Private Equity stabil auf hohem Niveau
Die Fusions- und Übernahmetätigkeiten unter Beteiligung eines Private-Equity-Fonds blieben im Jahr 2022 auf einem hohen Niveau stabil, nachdem sie in den letzten Jahren kontinuierlich angestiegen waren. Bei 94 der gesamthaft 244 abgeschlossenen Transaktionen waren private Beteiligungsgesellschaften als Käuferin oder Verkäuferin involviert.
Weltweit gesehen war 2022 ein verhaltenes M&A-Jahr: Die weltweite Zahl der Transaktionen sank wegen eines starken Einbruchs im zweiten Semester von 62’193 auf 54’914. Der Appetit auf Verkäufe und Übernahmen liess aufgrund des widrigen globalen Wirtschaftsumfelds – mit Inflation, steigenden Zinsen und dem Krieg in der Ukraine – nach.
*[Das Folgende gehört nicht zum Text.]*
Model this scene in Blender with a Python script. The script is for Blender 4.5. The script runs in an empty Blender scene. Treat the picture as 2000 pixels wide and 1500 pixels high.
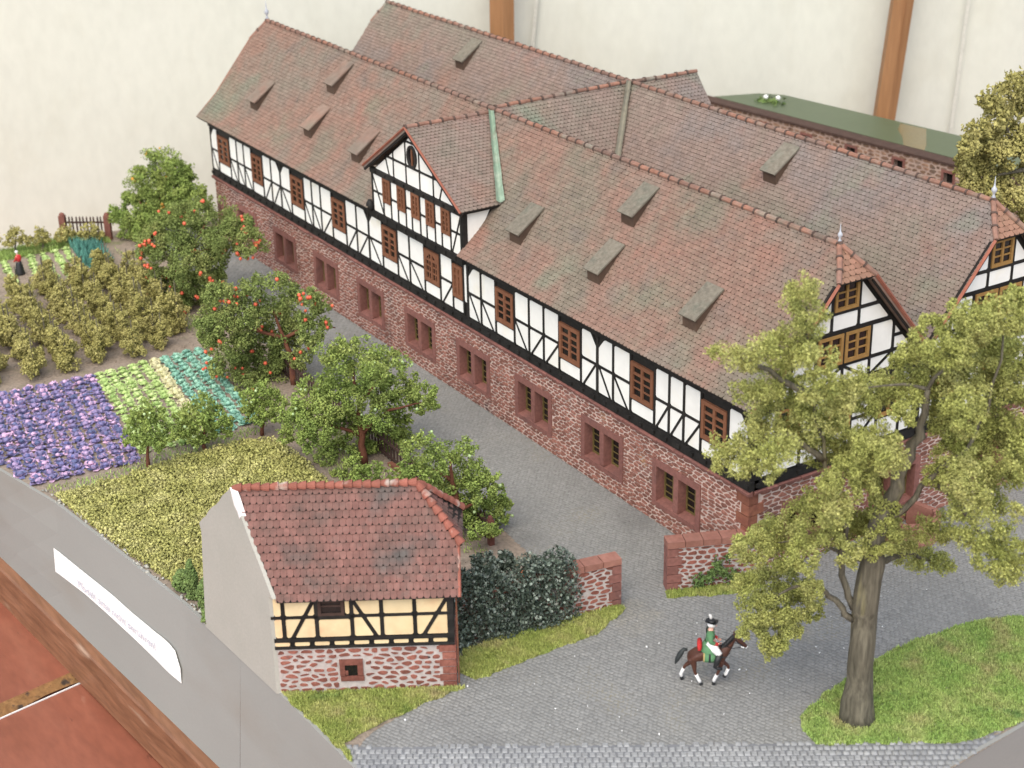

«Die Verlangsamung der M&A-Aktivitäten von Schweizer KMU in der zweiten Jahreshälfte 2022 spiegelt den globalen Trend wider, der bereits Anfang des Jahres begann. Viele Ökonominnen und Ökonomen prognostizieren für 2023 aufgrund steigender Zinsen und einer weiterhin hohen Inflation eine wirtschaftliche Verlangsamung in den westlichen Volkswirtschaften. Diese Elemente schaffen ein Umfeld der Unsicherheit, das für M&A nicht förderlich ist. Abgesehen davon haben sich die Wirtschaftsdaten und die allgemeine Marktstimmung seit Beginn des Kalenderjahres besser als erwartet entwickelt. Dies könnte zu einem fruchtbaren Boden für anhaltende M&A-Aktivitäten führen», so Jean-François Lagassé, Partner Financial Advisory und Leiter Finanzindustrie bei Deloitte Schweiz.